What the task asks: Go through the data below and copy it exactly, skipping every picture.

Source excerpt:
__________

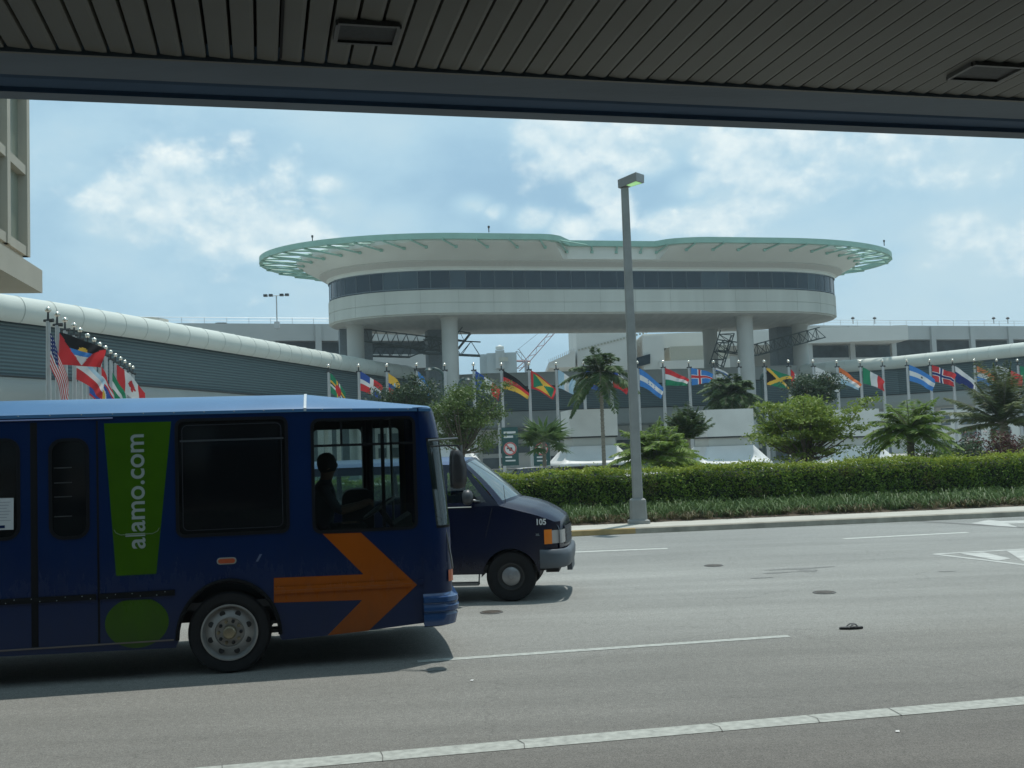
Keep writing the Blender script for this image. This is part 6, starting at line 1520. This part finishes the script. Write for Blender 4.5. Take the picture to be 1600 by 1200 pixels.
# ------------------------------------------------------------------ parked cars beyond the hedge and on the roof
def car(label, loc, rz, col, group, L_=4.5):
    o = thing('parked_car', label, 'car', loc, rz, group)
    P_ = mat('car_paint_'+col[0], col[1], .2, spec=.7, var=.03)
    out = [(-2.2, .35), (-2.22, .75), (-2.1, .95), (-1.3, 1.0), (1.0, .98), (1.95, .85), (2.2, .65), (2.22, .35)]
    g = MB(); rows = []
    for y, k in ((-.88, .90), (-.86, 1.0), (-.3, 1.03), (.3, 1.03), (.86, 1.0), (.88, .90)):
        rows.append([(x*(1 if k > .95 else .985), y, z*(k if z > .5 else 1)) for x, z in out])
    g.grid(rows, P_); g.poly([(x*.985, -.88, z*(.9 if z > .5 else 1)) for x, z in out], (0, 0, 0), P_); g.poly([(x*.985, .88, z*(.9 if z > .5 else 1)) for x, z in out], (0, 0, 0), P_); g.build('body', o, world=False, angle=35)
    cab = [(-1.75, .98, .80), (-1.15, 1.42, .62), (.25, 1.44, .62), (1.05, .97, .80)]
    g = MB(); g.grid([[(x, y*w, z) for x, z, w in cab] for y in (-1, 1)], glass('car_glass', (.15, .18, .18), .05, opac=.5), pick=lambda i, j: MATS['car_glass'] if j != 1 else P_)
    for sg in (-1, 1): g.add([(x, sg*w, z) for x, z, w in cab], [(0, 1, 2, 3)], MATS['car_glass'])
    g.build('cabin_glass', o, world=False)
    g = MB(); g.grid([[(x, y, 1.445+dz) for x, dz in ((-1.15, -.02), (-.8, .02), (-.1, .02), (.25, 0))] for y in (-.62, 0, .62)], P_); g.build('roof', o, world=False)
    for x in (-1.35, 1.35):
        for sg in (-1, 1):
            g = MB(); g.lathe([(.18, -.2), (.3, -.2), (.32, -.1), (.3, .01), (.2, .012), (.18, 0), (0, .01)], (x, sg*.87, .32), (0, sg, 0), TYRE, 20); g.build('wheel', o, world=False)
    return o
glass('car_glass', (.15, .18, .18), .05, opac=.5)
q = at(850, 733, 47); car('white car behind the hedge below the teal banners', (q.x, 47, 0), radians(8), ('white', (.6, .6, .58)), 'cars in the forecourt')
q = at(1252, 717, 58); car('white car glinting behind the yellow green tree', (q.x, 58, 0), radians(70), ('white', (.6, .6, .58)), 'cars in the forecourt')
q = at(335, 510, 142); car('pale blue car parked on the left garage roof', (q.x, 147, 21.0-1.25), radians(12), ('pale_blue', (.3, .42, .48)), None)

# ------------------------------------------------------------------ humid air
m = bpy.data.materials.new('humid_air'); m.use_nodes = True; nt = m.node_tree; N = nt.nodes; N.clear()
o_ = N.new('ShaderNodeOutputMaterial'); pv = N.new('ShaderNodeVolumePrincipled'); pv.inputs['Color'].default_value = (.80, .95, 1, 1)
pv.inputs['Density'].default_value = .00045; pv.inputs['Anisotropy'].default_value = .25; nt.links.new(pv.outputs[0], o_.inputs['Volume'])
g = MB(); g.box(-420, 420, -60, 760, -1.03, 62, m); tag(g.build('haze'), kind='stuff')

__________

Correct result:
Keep writing the Blender script for this image. This is part 6, starting at line 1520. This part finishes the script. Write for Blender 4.5. Take the picture to be 1600 by 1200 pixels.
# ------------------------------------------------------------------ parked cars beyond the hedge and on the roof
def car(label, loc, rz, col, group, L_=4.5):
    o = thing('parked_car', label, 'car', loc, rz, group)
    P_ = mat('car_paint_'+col[0], col[1], .2, spec=.7, var=.03)
    out = [(-2.2, .35), (-2.22, .75), (-2.1, .95), (-1.3, 1.0), (1.0, .98), (1.95, .85), (2.2, .65), (2.22, .35)]
    g = MB(); rows = []
    for y, k in ((-.88, .90), (-.86, 1.0), (-.3, 1.03), (.3, 1.03), (.86, 1.0), (.88, .90)):
        rows.append([(x*(1 if k > .95 else .985), y, z*(k if z > .5 else 1)) for x, z in out])
    g.grid(rows, P_); g.poly([(x*.985, -.88, z*(.9 if z > .5 else 1)) for x, z in out], (0, 0, 0), P_); g.poly([(x*.985, .88, z*(.9 if z > .5 else 1)) for x, z in out], (0, 0, 0), P_); g.build('body', o, world=False, angle=35)
    cab = [(-1.75, .98, .80), (-1.15, 1.42, .62), (.25, 1.44, .62), (1.05, .97, .80)]
    g = MB(); g.grid([[(x, y*w, z) for x, z, w in cab] for y in (-1, 1)], glass('car_glass', (.15, .18, .18), .05, opac=.5), pick=lambda i, j: MATS['car_glass'] if j != 1 else P_)
    for sg in (-1, 1): g.add([(x, sg*w, z) for x, z, w in cab], [(0, 1, 2, 3)], MATS['car_glass'])
    g.build('cabin_glass', o, world=False)
    g = MB(); g.grid([[(x, y, 1.445+dz) for x, dz in ((-1.15, -.02), (-.8, .02), (-.1, .02), (.25, 0))] for y in (-.62, 0, .62)], P_); g.build('roof', o, world=False)
    for x in (-1.35, 1.35):
        for sg in (-1, 1):
            g = MB(); g.lathe([(.18, -.2), (.3, -.2), (.32, -.1), (.3, .01), (.2, .012), (.18, 0), (0, .01)], (x, sg*.87, .32), (0, sg, 0), TYRE, 20); g.build('wheel', o, world=False)
    return o
glass('car_glass', (.15, .18, .18), .05, opac=.5)
q = at(850, 733, 47); car('white car behind the hedge below the teal banners', (q.x, 47, 0), radians(8), ('white', (.6, .6, .58)), 'cars in the forecourt')
q = at(1252, 717, 58); car('white car glinting behind the yellow green tree', (q.x, 58, 0), radians(70), ('white', (.6, .6, .58)), 'cars in the forecourt')
q = at(335, 510, 142); car('pale blue car parked on the left garage roof', (q.x, 147, 21.0-1.25), radians(12), ('pale_blue', (.3, .42, .48)), None)

# ------------------------------------------------------------------ humid air
m = bpy.data.materials.new('humid_air'); m.use_nodes = True; nt = m.node_tree; N = nt.nodes; N.clear()
o_ = N.new('ShaderNodeOutputMaterial'); pv = N.new('ShaderNodeVolumePrincipled'); pv.inputs['Color'].default_value = (.80, .95, 1, 1)
pv.inputs['Density'].default_value = .00045; pv.inputs['Anisotropy'].default_value = .25; nt.links.new(pv.outputs[0], o_.inputs['Volume'])
g = MB(); g.box(-420, 420, -60, 760, -1.03, 62, m); tag(g.build('haze'), kind='stuff')